Castigation and Abuse of Children in Early Modern Spain

Friday, January 4, 2013: 10:50 AM
Balcony J (New Orleans Marriott)
Edward J. Behrend-Martinez, Appalachian State University
In a legal plea for separation from her husband in 1741, María Josepha de Baños charged him with abusing herself and her two children, aged twenty months and six years. Neighbors, local clerics, and family members corroborated the child abuse allegations, allowing María Josepha to argue in court that her children would be safe only when removed from her husband’s control and placed under her custody and in her parents’ house. This paper focuses on domestic space, a place that is often hidden from historians. It aims to explain how early modern Spaniards defined and dealt with child abuse. This is an important and wide-ranging question, although answering it can be particularly difficult because “abuse” is a highly relative and contextual term. Whether an act of punishment was abusive or not was always a contested matter. Individuals, neighbors, parents, the Church, and secular authorities played a role in defining abuse and thus prescribing what constituted a safe environment for a child. Still, the abuse of children in early modern Spain obviously did occur, and not only as an artifact of our modern perspective, but also as contemporaries described and perceived it.
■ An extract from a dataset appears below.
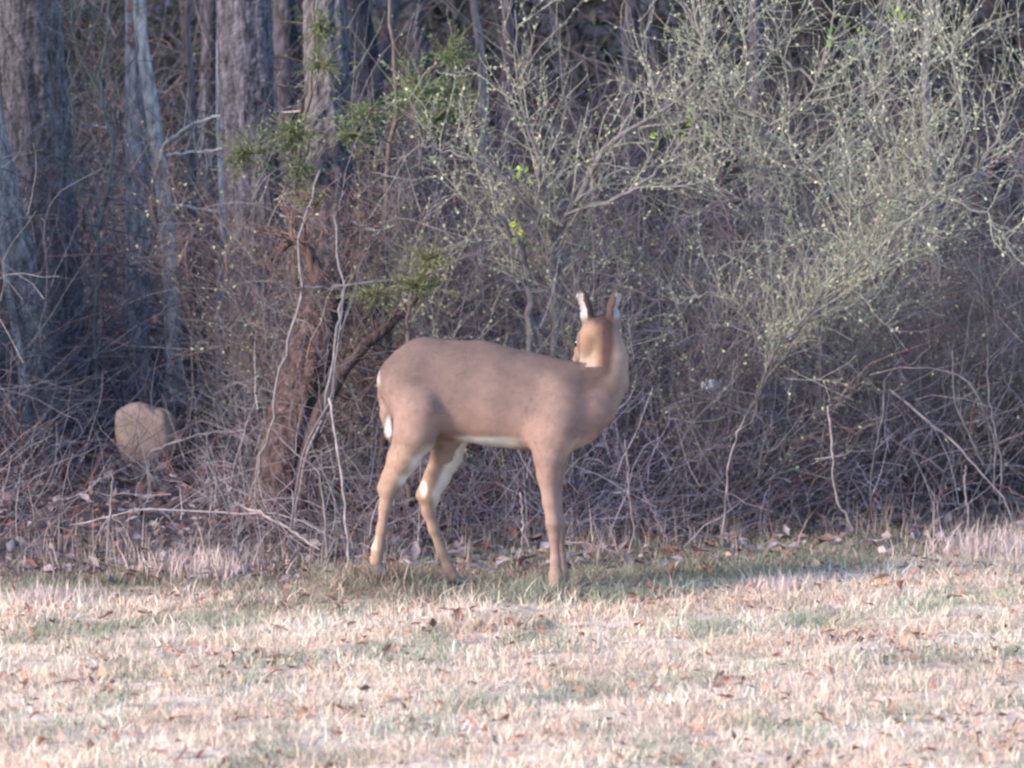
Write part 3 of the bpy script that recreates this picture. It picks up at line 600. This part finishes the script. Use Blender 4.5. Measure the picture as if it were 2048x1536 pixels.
# ------------------------------------------------------------------ boulder and scrap
def boulder():
    px, Y = 290, 3.1; org = ground_at(px, Y)
    root = empty('boulder', org, 'tan rounded boulder on the bank beneath the slender trunks', 'rock')
    for nm, cx, top, bot, wd, col, dx in (('stone', 292, 772, 945, 122, (.4, .28, .22), 1),):
        nlat, nlon = 40, 64; c = (P(cx, top, Y) + P(cx, bot, Y)) / 2
        hz = W(bot - top, Y) / 2; hx = W(wd, Y) / 2
        th = np.linspace(0, math.pi, nlat); ph = np.arange(nlon) / nlon * 2 * math.pi; T, Ph = np.meshgrid(th, ph, indexing='ij')
        sx, sy, sz = np.sin(T) * np.cos(Ph), np.sin(T) * np.sin(Ph), np.cos(T)
        r = 1 + .08 * fbm(sx * 1.3 + sz, sy * 1.3 - sz, 61 + cx, .5, 3); pw = lambda a_: np.sign(a_) * np.abs(a_) ** .85
        v = np.stack([pw(sx) * r * hx, pw(sy) * r * hx * .9, (np.where(sz > .3, .3 + (sz - .3) * .4, sz) - .05 * np.exp(-((sx - .25) / .22) ** 2) * np.clip(sz * 3, 0, 1) - .06 * sx * np.clip(sz * 3, 0, 1)) * r * hz], -1).reshape(-1, 3) + c
        idx = np.arange(nlat * nlon).reshape(nlat, nlon)
        q = np.stack([idx[:-1], np.roll(idx[:-1], -1, 1), np.roll(idx[1:], -1, 1), idx[1:]], -1).reshape(-1, 4)
        b = Buf(); cc = np.asarray(col) * (1 + .15 * fbm(v[:, 0] * 6, v[:, 2] * 6, 62, 1, 3))[:, None]; b.add(v, q, None, cc); b.build(nm, M_rock, root, org)
boulder()
def scrap():
    org = P(1422, 772, 3.0); nlat, nlon = 9, 14
    g = np.random.default_rng(71); T, Ph = np.meshgrid(np.linspace(.02, math.pi - .02, nlat), np.arange(nlon) / nlon * 6.283, indexing='ij')
    r = 1 + g.normal(0, .22, T.shape); v = np.stack([np.sin(T) * np.cos(Ph) * r * W(20, 3), np.sin(T) * np.sin(Ph) * r * W(14, 3), np.cos(T) * r * W(13, 3)], -1).reshape(-1, 3) + org
    idx = np.arange(nlat * nlon).reshape(nlat, nlon); q = np.stack([idx[:-1], np.roll(idx[:-1], -1, 1), np.roll(idx[1:], -1, 1), idx[1:]], -1).reshape(-1, 4)
    b = Buf(); b.add(v, q, None, (.62, .66, .78)); b.build('litter_scrap', M_plastic, None, org, 'crumpled bluish white scrap caught low in the brush right of the deer', 'litter', sm=False)
scrap()

# ------------------------------------------------------------------ grass
def blades(x, y, H, Wd, lean, col, segs=3, g=None):
    n = len(x); z = ground_z(x, y) - .004; az = g.uniform(0, 6.283, n); face = g.uniform(0, 6.283, n)
    lv = np.stack([np.cos(az), np.sin(az), 0 * az], 1); sv = np.stack([np.cos(face), np.sin(face), 0 * az], 1)
    p = np.stack([x, y, z], 1); vs = []; cs = []
    for i in range(segs + 1):
        t = i / segs; c_ = p + np.array([0, 0, 1.]) * (H * (t - .28 * lean * t * t))[:, None] + lv * (H * lean * (.25 * t + .75 * t * t))[:, None]
        wd = (Wd * (1 - t ** 1.6) * .5)[:, None]
        if i < segs: vs += [c_ - sv * wd, c_ + sv * wd]
        else: vs += [c_]
    m = 2 * segs + 1; v = np.stack(vs, 1).reshape(-1, 3); i = np.arange(n)[:, None] * m
    q = np.concatenate([i + [2 * k, 2 * k + 1, 2 * k + 3, 2 * k + 2] for k in range(segs - 1)]) if segs > 1 else None
    t = i + [2 * segs - 2, 2 * segs - 1, 2 * segs]
    return v, q, t, np.repeat(col, m, 0)
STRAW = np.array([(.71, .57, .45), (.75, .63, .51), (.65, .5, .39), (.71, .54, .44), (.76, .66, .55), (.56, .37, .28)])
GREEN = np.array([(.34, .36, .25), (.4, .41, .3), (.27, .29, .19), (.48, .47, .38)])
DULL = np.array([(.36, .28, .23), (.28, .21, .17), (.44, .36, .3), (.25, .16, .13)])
def grass(n, xr, yr, seed, name, label):
    g = np.random.default_rng(seed); x = g.uniform(*xr, n); y = g.uniform(*yr, n)
    bk = y - bank_y(np.clip(x, -3, 3)) + .2 * fbm(x, y, 15, .8); pl = y - pale_y(np.clip(x, -2.4, 2.4)) + .35 * fbm(x, y, 6, .7)
    clump = fbm(x, y, 16, 2.5, 3)
    dens = np.where(bk > 0, np.exp(-bk * 3.2) * .7, 1) * smooth(-.8, .1, clump + .35)
    k_ = g.uniform(0, 1, n) < dens; x, y, bk, pl, clump = x[k_], y[k_], bk[k_], pl[k_], clump[k_]; n = len(x)
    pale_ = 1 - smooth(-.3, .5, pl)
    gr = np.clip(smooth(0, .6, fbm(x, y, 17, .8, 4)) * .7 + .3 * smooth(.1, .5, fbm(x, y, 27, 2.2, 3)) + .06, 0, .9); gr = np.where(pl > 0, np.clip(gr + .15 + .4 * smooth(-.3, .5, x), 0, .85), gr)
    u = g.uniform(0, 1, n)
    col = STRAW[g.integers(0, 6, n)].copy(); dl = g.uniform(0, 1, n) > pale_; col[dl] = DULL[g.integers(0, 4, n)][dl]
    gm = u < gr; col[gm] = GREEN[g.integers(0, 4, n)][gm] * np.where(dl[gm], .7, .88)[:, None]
    col = np.clip(col * g.uniform(.75, 1.2, (n, 1)) * (1 + .22 * fbm(x, y, 28, .9, 4))[:, None] * (1 + .1 * fbm(x, y, 29, 1.3, 3)[:, None] * [-.3, .2, .6]), .02, .85)
    H = g.uniform(.018, .05, n) * (1 + .5 * clump) * np.where(g.uniform(0, 1, n) < .06, 1.6, 1); big = g.uniform(0, 1, n) < .05; H = np.where(big, H * 1.2 + .01, H); H *= 1 + .95 * np.exp(-(((x + .15) / .5) ** 2 + ((y + .12) / .3) ** 2)); H = np.maximum(H, .018)
    col = np.where((big & ~gm)[:, None], np.clip(col * 1.2, 0, .86), col)
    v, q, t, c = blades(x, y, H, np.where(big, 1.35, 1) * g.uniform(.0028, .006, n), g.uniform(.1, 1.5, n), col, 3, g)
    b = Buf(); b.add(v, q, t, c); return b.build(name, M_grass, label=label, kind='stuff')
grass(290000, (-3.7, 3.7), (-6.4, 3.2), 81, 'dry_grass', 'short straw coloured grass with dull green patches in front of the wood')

def tuft(label, px, Y, n, rx, ry, hr, col):
    org = ground_at(px, Y); g = np.random.default_rng(int(px)); x = org[0] + g.normal(0, rx, n); y = org[1] + g.normal(0, ry, n)
    c = np.asarray(col)[g.integers(0, len(col), n)] * g.uniform(.8, 1.15, (n, 1))
    v, q, t, cc = blades(x, y, g.uniform(*hr, n), g.uniform(.004, .007, n), g.uniform(.05, .8, n), c, 3, g)
    root = empty('grass_tuft', org, label, 'grass'); b = Buf(); b.add(v, q, t, cc); b.build('blades', M_grass, root, org, kind='stuff')
TC = [(.6, .48, .45), (.66, .55, .52), (.5, .38, .35)]
tuft('pale pinkish dry grass tuft at the brush edge left of the deer', 400, .75, 420, .11, .08, (.06, .15), TC)
tuft('pale dry grass tuft at the right end of the brush edge', 1990, 1.5, 420, .13, .12, (.06, .17), TC)
tuft('small straw tuft near the left frame edge', 80, -.3, 200, .09, .08, (.05, .11), TC)
tuft('small straw tuft in the grass ahead of the deer', 1560, .2, 200, .09, .08, (.05, .1), TC)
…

            This essay delves into evidence of child abuse from different types of court cases in municipal archives in Toledo, Madrid, Cuenca, and Calahorra as well as autobiographical literature. Marital separations based on domestic violence occasionally discussed child abuse. Murder cases of children often investigated abuse as a cause of death. Finally, early modern Spaniards periodically mentioned violence done to them as children as they reflected on their own upbringing. Understanding what constituted child abuse offers a fresh perspective about family life, legal jurisdictions, and cultural norms in early modern Spain.